ABSTRACT

In this chapter, our intention is to illustrate a view of learning and teaching elementary school mathematics that is influenced both by constructivist perspectives on conceptual development (e.g., Piaget, 1970a, 1980; von Glasersfeld, 1984, 1987a) and symbolic interactionist theory as advanced by Schutz (1962), Mead (1934), and Blumer (1969). In taking this stance, we implicitly question claims that either cognitive or social process should be relegated to a secondary role as we attempt to understand mathematics learning and teaching in public school classrooms. On the one hand, we question that mathematics is essentially cognitive although influenced by social processes. On the other hand, we question that mathematics is essentially social or cultural in nature, and that accounts of cognitive activity can be derived from analyses of these processes.
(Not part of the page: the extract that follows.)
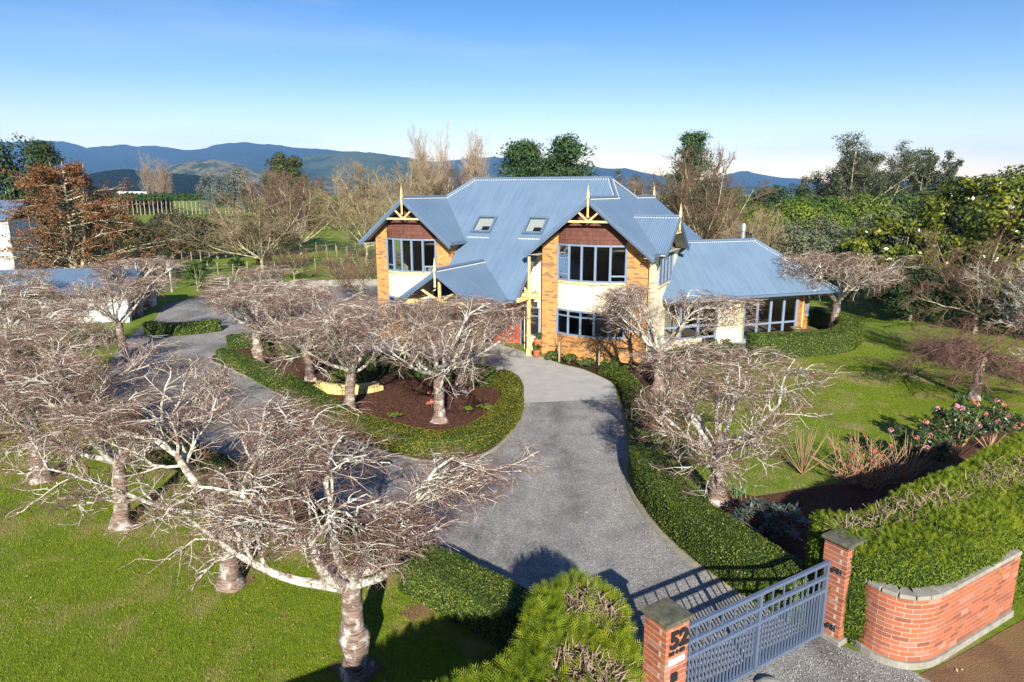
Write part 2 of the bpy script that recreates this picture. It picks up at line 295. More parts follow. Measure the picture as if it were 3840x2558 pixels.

Both these views make claims about the essence of mathematics—about the way mathematics really is, always has been, and always will be independent of the theorist's interpretive activity. These claims about the ahistorical, mind-independent essence of mathematics are incompatible with the epistemology that underpins both constructivism and symbolic interactionism. Constructivism is a view that attempts to apply this epistemology to the theorist's own interpretive activity. The divisive issue of whether mathematics is essentially cognitive or whether it is essentially social is then seen to be ill-founded. The issue of central interest is not that of making a choice between the two interpretations of mathematics, but instead concerns the potential relevance and value of the two interpretations for us as mathematics educators when we formulate our goals and attempt to resolve what we find problematic. Constructivism finds value in both perspectives and considers that they are complementary rather than in opposition. From this point of view, it is useful to see mathematics as both cognitive activity constrained by social and cultural processes and a sociocultural phenomenon that is constituted by a community of actively cognizing individuals. Cognitive and social processes are then seen as complementary: Each serves as the background against which the other comes to the fore. We present analyses of specific classroom events conducted from this point of view once we briefly consider the nature and consequences of the practices that one typically observes in elementary school classrooms during mathematics lessons.